Business urges Bank to make big rate cut
Unions and business organisations have urged the Bank of England to slash interest rates by "at least" 1 percentage point this week to avoid a deep and painful recession.
The TUC and the British Retail Consortium have also ratcheted up the pressure on the UK's retail banks to swiftly pass on any interest rate cuts to hard-pressed mortgage holders.
Yesterday, the TUC urged the Bank of England's Monetary Policy Committee to slash interest rates by "at least" 1.5 to 3 percentage points on Thursday. A TUC spokesman said: "The main threat to the economy is now recessionary expectations and not inflationary expectations."
Most economists expect the Bank of England's Monetary Policy Committee to cut rates by 0.5 percentage points on Thursday, although the Government's recent data which showed a 0.5 per cent slump in national income in the third quarter may lead them to take more dramatic action. The European Central Bank also unveils its interest rate decision on the same day.
IHS Global Insight said it expects the MPC and the ECB European Central Bank to both cut rates by 50 basis points this week, but said there is a "compelling case for bolder Bank of England action".
This weekend, Steve Radley, the Engineering Employers' Federation's chief economist, called for a 1 per cent cut. He reportedly said: "The Bank is now behind the curve in cutting interest rates and these unusual times call for unconventional measures. A full-point cut in the base rate is needed to prevent the downturn from gathering pace."
The TUC has urged the Government to force high street banks, particularly those which they have partially nationalised recently such as Royal Bank of Scotland and HBOS, to pass on any rate cuts to mortgage holders. A TUC spokesman said: "If these [interest rate] cuts are to kick-start the economy, the Government must also use its new powers of ownership over banks to make sure these cuts are passed on to home owners."
He added: "The outlook for the economy is very gloomy. Unemployment is likely to rise to 2 million or more and jobs losses are going to occur across the economy and across the country." Yesterday, the accountancy firm Deloitte forecast that 2.9 million Britons would be out of work by the end of 2010, sharply up from the current level of 1.2 million.
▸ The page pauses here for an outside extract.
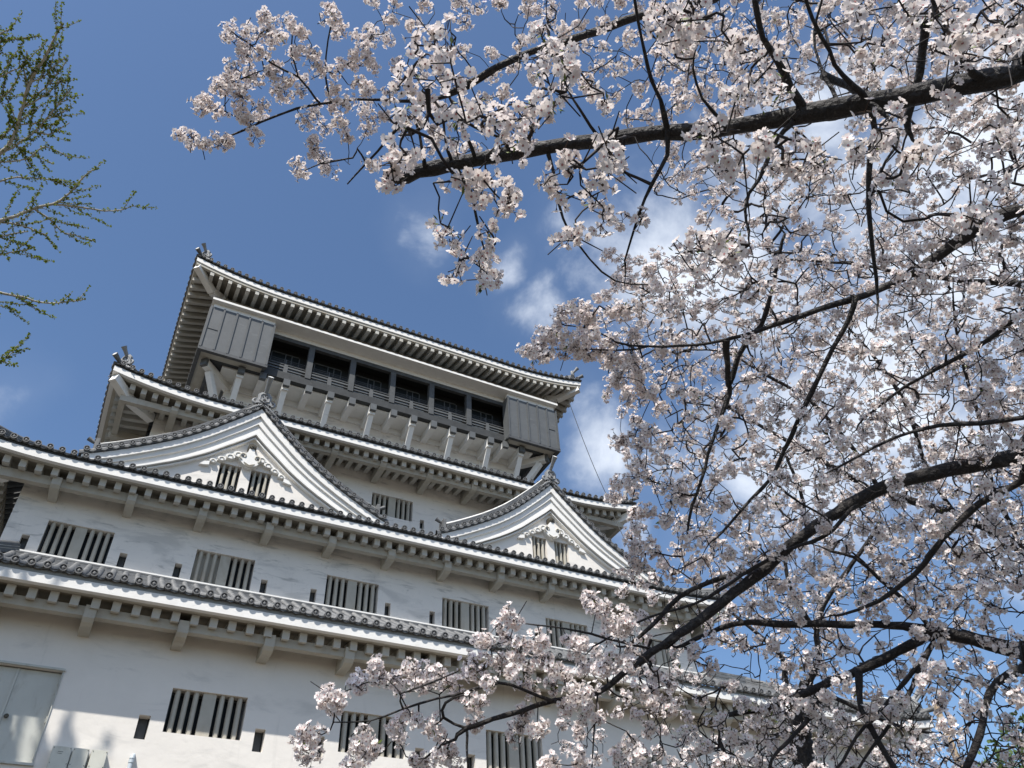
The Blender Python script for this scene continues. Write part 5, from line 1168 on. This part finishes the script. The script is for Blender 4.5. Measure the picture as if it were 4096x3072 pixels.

Yesterday, the British Retail Consortium (BRC) – which has called for "at least" a half-point cut on Thursday to provide a pre-Christmas boost to beleaguered retailers – said a reduction will have little impact unless banks pass on the cut to consumers.
Stephen Robertson, the director general of the BRC, said: "At least as important as the size of the cut is that it should be passed on to customers through lower housing costs because clearly cutting rates alone is not enough if it does not filter through to consumers' individual finances." Retailers are heading towards one of their toughest Christmas trading periods for 30 years, as consumers batten down the hatches for the almost inevitable recession.
Today, MPs will grill the Chancellor, Alistair Darling, the Governor of the Bank of England, Mervyn King, and Lord Turner of Ecchinswell, the chairman of the Financial Services Authority, over the fragile state of the economy at the Treasury Select Committee. Mr Darling is expected to face tough questioning on certain areas, including how much the Government knew about the Icelandic banking crisis, and his plans to ramp up borrowing and spending to boost the economy.
Last week, David Blanchflower, an external member of its rate-setting Monetary Policy Committee, slammed the Bank of England for being too slow to cut rates. "Monetary policy has not been sufficiently forward looking," he said.